Our conclusions? Malted barley is not the only whisky grain. Distillation and maturation can disguise inherent grain flavours. It takes a lot more than roadworks to keep true whisky lovers from their rye. And single grain whiskies, made with care, are just as wonderful as single malts.

Rye Cocktails

Rye and Dry Manhattan

• 1½ oz Canadian Club Chairman's Select 100% Rye

• 5 oz Dolins Dry vermouth

• 1 dash Angostura bitters

• 1 dash simple syrup

• Lemon peel

Stir all ingredients together with cracked ice. Pour into a cocktail glass over fresh ice. Accent with lemon peel zest.

The Rye and Only Rye Ginger

• 1 ½ oz Canadian Club Chairman's Select 100% Rye

• 1 dash Angostura bitters

• Ginger beer

• Lemon peel zest

In a tumbler filled with ice, add Canadian Club 100% Rye and bitters. Top with ginger beer and garnish with lemon peel zest.

Canadian Club 100 Rye Whisky Sour

• 1 ½ oz Canadian Club Chairman's Select 100% Rye

• ¼ egg white

• 1 oz fresh lemon

• 1 oz elderflower and ginger syrup

• 1 dash black walnut bitters

Shake all ingredients vigorously without ice for ten seconds.
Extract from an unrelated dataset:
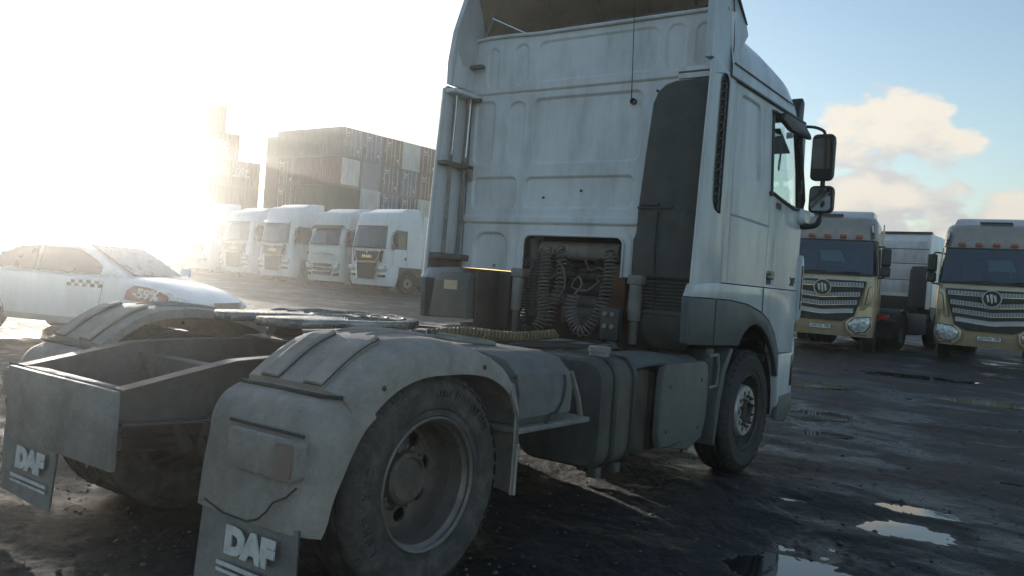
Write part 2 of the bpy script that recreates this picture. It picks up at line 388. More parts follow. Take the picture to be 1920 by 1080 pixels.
me = bpy.data.meshes.new('ground'); me.from_pydata(gvl, [], gfl); me.polygons.foreach_set('use_smooth', [True]*len(me.polygons)); me.update()
def ground_material():
    m = bpy.data.materials.new('wet_ground'); m.use_nodes = True; t = m.node_tree; p = t.nodes['Principled BSDF']
    tcn = t.nodes.new('ShaderNodeTexCoord'); o = tcn.outputs['Object']
    big = N(t, 'ShaderNodeTexNoise', Scale=.45, Detail=8., Roughness=.62); t.links.new(o, big.inputs['Vector'])
    mp = t.nodes.new('ShaderNodeMapping'); mp.inputs['Rotation'].default_value = (0, 0, .35); mp.inputs['Scale'].default_value = (.7, 1.4, 1); t.links.new(o, mp.inputs[0])
    trk = N(t, 'ShaderNodeTexNoise', Scale=1.1, Detail=7., Roughness=.6); t.links.new(mp.outputs[0], trk.inputs['Vector'])
    grit = N(t, 'ShaderNodeTexNoise', Scale=30., Detail=7., Roughness=.78); t.links.new(o, grit.inputs['Vector'])
    vor = N(t, 'ShaderNodeTexVoronoi', Scale=26.); t.links.new(o, vor.inputs['Vector'])
    c1 = t.nodes.new('ShaderNodeMix'); c1.data_type = 'RGBA'; t.links.new(maprange(t, big.outputs['Fac'], .35, .68), c1.inputs[0])
    c1.inputs[6].default_value = (.010, .0105, .010, 1); c1.inputs[7].default_value = (.025, .0245, .0235, 1)
    c2 = t.nodes.new('ShaderNodeMix'); c2.data_type = 'RGBA'; t.links.new(maprange(t, grit.outputs['Fac'], .52, .8), c2.inputs[0])
    t.links.new(c1.outputs[2], c2.inputs[6]); c2.inputs[7].default_value = (.10, .095, .088, 1)
    at = t.nodes.new('ShaderNodeAttribute'); at.attribute_name = 'wet'
    wet = math_n(t, 'MAXIMUM', math_n(t, 'MULTIPLY', math_n(t, 'MULTIPLY', maprange(t, trk.outputs['Fac'], .40, .62), maprange(t, big.outputs['Fac'], .62, .42)), .85), at.outputs['Fac'])
    c3 = t.nodes.new('ShaderNodeMix'); c3.data_type = 'RGBA'; c3.blend_type = 'MULTIPLY'; c3.inputs[0].default_value = 1.
    dk = maprange(t, wet, 0., 1., 1., .55); t.links.new(c2.outputs[2], c3.inputs[6]); t.links.new(dk, c3.inputs[7])
    t.links.new(c3.outputs[2], p.inputs['Base Color'])
    rg = math_n(t, 'SUBTRACT', .84, math_n(t, 'MULTIPLY', wet, .62))
    t.links.new(rg, p.inputs['Roughness'])
    h = math_n(t, 'ADD', math_n(t, 'MULTIPLY', grit.outputs['Fac'], 1.1), math_n(t, 'MULTIPLY', vor.outputs['Distance'], -.55))
    b = N(t, 'ShaderNodeBump', Strength=.6, Distance=.02); t.links.new(h, b.inputs['Height']); t.links.new(b.outputs[0], p.inputs['Normal'])
    p.inputs['Specular IOR Level'].default_value = .34
    MATS['wet_ground'] = m
    w = bpy.data.materials.new('water'); w.use_nodes = True; p = w.node_tree.nodes['Principled BSDF']
    p.inputs['Base Color'].default_value = (.02, .02, .019, 1); p.inputs['Roughness'].default_value = .04; p.inputs['IOR'].default_value = 1.33; p.inputs['Specular IOR Level'].default_value = .6
    t = w.node_tree; tcn = t.nodes.new('ShaderNodeTexCoord'); nb = N(t, 'ShaderNodeTexNoise', Scale=6., Detail=2.); t.links.new(tcn.outputs['Object'], nb.inputs['Vector'])
    b = N(t, 'ShaderNodeBump', Strength=.05, Distance=.01); t.links.new(nb.outputs['Fac'], b.inputs['Height']); t.links.new(b.outputs[0], p.inputs['Normal'])
    MATS['water'] = w
ground_material()
_lv = np.full(len(gvl), -.020)
_rel = np.array([v[2] for v in gvl])-np.array(gz(np.array([v[0] for v in gvl]), np.array([v[1] for v in gvl])))-_lv
_wv = np.clip((.020-_rel)/.020, 0, 1); _wv = _wv*_wv*(3-2*_wv)
at_ = me.attributes.new('wet', 'FLOAT', 'POINT'); at_.data.foreach_set('value', _wv.astype(np.float32))
me.materials.append(MATS['wet_ground']); tag(link('ground', me), kind='structure')
for (px, py, rx, ry, a, lv) in PUDDLES:
    mb = MB(); ca, sa = math.cos(a), math.sin(a)
    zc = float(gz(px, py))+lv
    mb.add([(px+2.1*(rx*math.cos(q)*ca-ry*math.sin(q)*sa), py+2.1*(rx*math.cos(q)*sa+ry*math.sin(q)*ca), zc) for q in np.linspace(0, 2*PI, 24, endpoint=False)], [tuple(range(24))])
    tag(mb.build('puddle', 'water'), kind='structure')
# shallow water standing in the low spots of the whole yard
def water_sheet(x0, x1, y0, y1, lv, n):
    mb = MB().grid(n, n, lambda u, v: (x0+(x1-x0)*u, y0+(y1-y0)*v, float(gz(x0+(x1-x0)*u, y0+(y1-y0)*v))+lv))
    tag(mb.build('puddle', 'water', recalc=False), kind='structure')
water_sheet(1.55, 9., 1.0, 7.2, -.0205, 24)
water_sheet(-3., 9., 7.2, 17., -.0195, 30)
water_sheet(-26., -4., 2., 22., -.0195, 30)
# loose stones lying about
mb = MB(); rnd = random.Random(3)
for k in range(9000):
    d = 1.6+14*rnd.random()**1.7; a = fang+math.radians(rnd.uniform(-42, 30)); x = CAM.x+d*math.cos(a); y = CAM.y+d*math.sin(a)
    r = .004+.013*rnd.random()**3
    if rnd.random() < .02: r = .016+.016*rnd.random()
    z = float(height(x, y))
    if any(((x-p[0])/p[2])**2+((y-p[1])/p[3])**2 < .8 for p in PUDDLES[:8]) and rnd.random() < .85: continue
    vs = [(x+r*rnd.uniform(.6, 1.2)*dx, y+r*rnd.uniform(.6, 1.2)*dy, z+r*(.3+.6*dz*rnd.uniform(.6, 1.1))) for dx, dy, dz in ((1, 0, 0), (0, 1, 0), (-1, 0, 0), (0, -1, 0), (.1, .1, 1), (0, 0, -1))]
    mb.add(vs, [(0, 1, 4), (1, 2, 4), (2, 3, 4), (3, 0, 4), (1, 0, 5), (2, 1, 5), (3, 2, 5), (0, 3, 5)])
tag(mb.build('gravel', 'stone', recalc=False), 'loose dark gravel scattered over the wet yard', 'gravel', kind='stuff')
# ------------------------------------------------------------------ wheels (shared by all trucks)
def circ(cx, cy, r, n=14, a0=0.): return [(cx+r*math.cos(2*PI*k/n+a0), cy+r*math.sin(2*PI*k/n+a0)) for k in range(n)]
def tyre_mb(x0, x1, R=.5, n=56, blocks=True):
    # x0..x1 = width; sidewalls bulge a little
    w = (x1-x0)/2; c = (x0+x1)/2
    prof = [(.292, -w+.03), (.31, -w+.012), (.335, -w+.014), (.345, -w+.004), (.39, -w-.006), (.43, -w+.0), (.438, -w-.003), (.455, -w+.012), (R-.022, -w+.02), (R-.004, -w+.038)]
    for g in (-.45, 0., .45):
        prof += [(R, w*g-.035), (R, w*g-.012), (R-.014, w*g-.008), (R-.014, w*g+.008), (R, w*g+.012), (R, w*g+.035)]
    prof += [(r, -h) for r, h in reversed(prof[:10])]
    mb = MB().lathe(prof, (c, 0, 0), 'x', n)
    if blocks:
        for s in (-1, 1):
            for k in range(44):
                a = 2*PI*k/44; d = 2*PI/44*.32
                vs = []
                for aa in (a-d, a+d):
                    for r, h in ((R-.03, w-.004), (R-.006, w-.026), (R+.004, w-.06), (R-.012, w-.06), (R-.03, w-.03)):
                        vs.append((c+s*h, r*math.cos(aa), r*math.sin(aa)))
                mb.add(vs, [(0, 1, 6, 5), (1, 2, 7, 6), (2, 3, 8, 7), (3, 4, 9, 8), (4, 0, 5, 9), (0, 4, 3, 2, 1), (5, 6, 7, 8, 9)])
    return mb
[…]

Add cracked (or cubed) ice and re-shake for another ten seconds minimum. Serve straight up with no ice into a chilled cocktail glass (champagne or cocktail coupe) with fine strainer (e.g. tea strainer).

Rock and Rye

• 1 bottle (750ml) Canadian Club Chairman's Select 100% Rye

• 8 oz Rock Candy Syrup (see boxout)

• 1 whole lemon, peeled

• 1 dash cloves

• 3 cinnamon sticks

• 3 anise pods

In a 1.5 l bottle, add Canadian Club 100% Rye, 8 oz Rock Candy syrup, lemon, cloves, cinnamon sticks and anise pods. Seal and let marry for one to two days. Keep chilled. Serve in a rocks glass or highball with lemon peel.

Serves 12

Rock candy syrup

Boil 1 cup of water in a saucepan and remove from heat. Immediately stir in 3 cups sugar until dissolved. Rock Candy Syrup will last two weeks in the refrigerator in a sealed glass container but is best used immediately.